It is known that collocation (or shooting) enforces exact dynamic satisfaction at collocation nodes, so dynamics can violate inbetween. Also, violation can be caused by approximating using polynomials.
Is there a way to post analyse the accuracy of dynamic satisfaction, like using a higher order interpolation.
About QP formulation
I’ve been looking into the race_cars example these days
I think the QPs are formulated as
min (s-s_ref)^2 + p(\delta z)^2
with \delta z some slacks for constraints, and p is some penalty weight.
Basically, trying to be as close as possible to s_ref (some large progress that actually impossible), and penalise constraint violation.
So the cost can be driven lower by violating constraints, but the postive part is all sub QPs will be feasible.
Which brings to another question:
Why it does not seem favourable to have restoration in actual embeded system, is that purely due to memory usage concern, or there are some other reasons?

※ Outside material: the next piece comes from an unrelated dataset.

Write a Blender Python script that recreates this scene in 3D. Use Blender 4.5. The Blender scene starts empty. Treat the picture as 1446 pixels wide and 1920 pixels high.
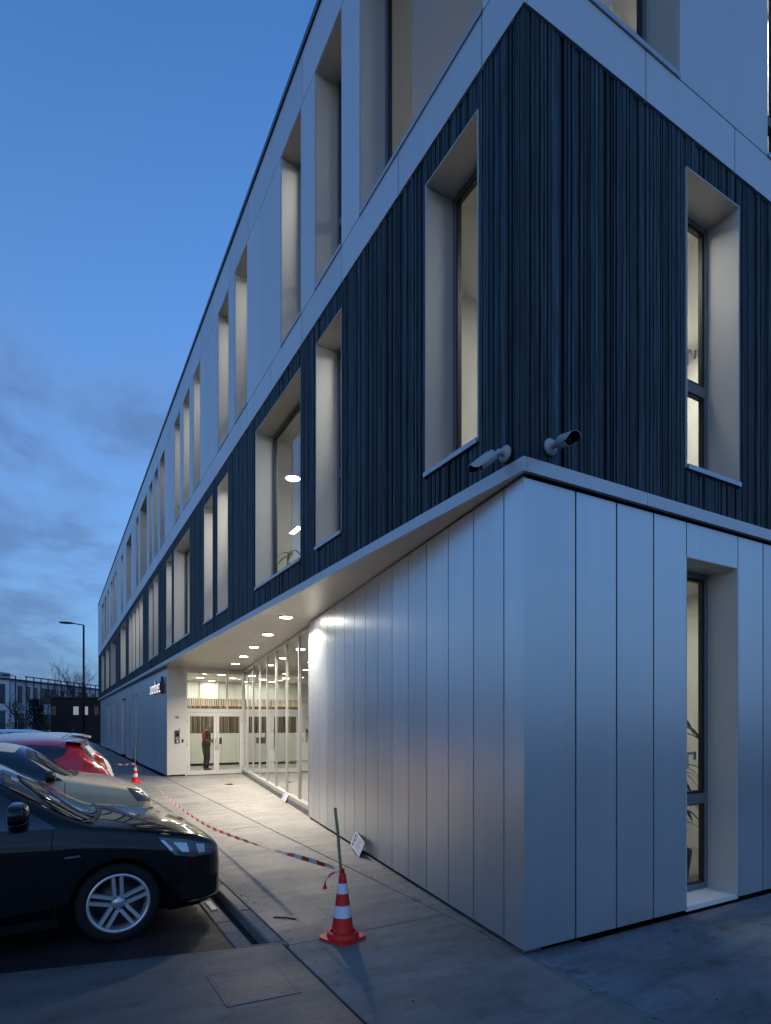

I have no experience with embeded, but just out of cuiosity. Or there are other reasons for making strictly feasible QPs?
Regarding 1., you can use an acados integrator to easily simulate the solution that you obtained with a more accurate integration scheme
Regarding 2., if you use the solver SQP in acados, all QP subproblems need to be feasible, otherwise the solver will raise an error. You can try the solver SQP_WITH_FEASIBLE_QP which should be able to handle infeasible QPs (by internally reformulating them with slacks). This solver is not very thoroughly tested though.
Yes, post simulation is the exsiting route, I think what you mean is post sim with more steps, since the highest stage is 4?
But I think it might not necesarilly show the real accuracy of the sim during the solve?
If say later on I will move to some rather difficult problem and try to analyze failures, are there any suggestions about how to debug, saying dig deeper to see whether it is a solver issue or transcription issue?
And I think the SQP_WITH_FEASIBLE_QP, the feasible one is basically an l1-penalty restoration?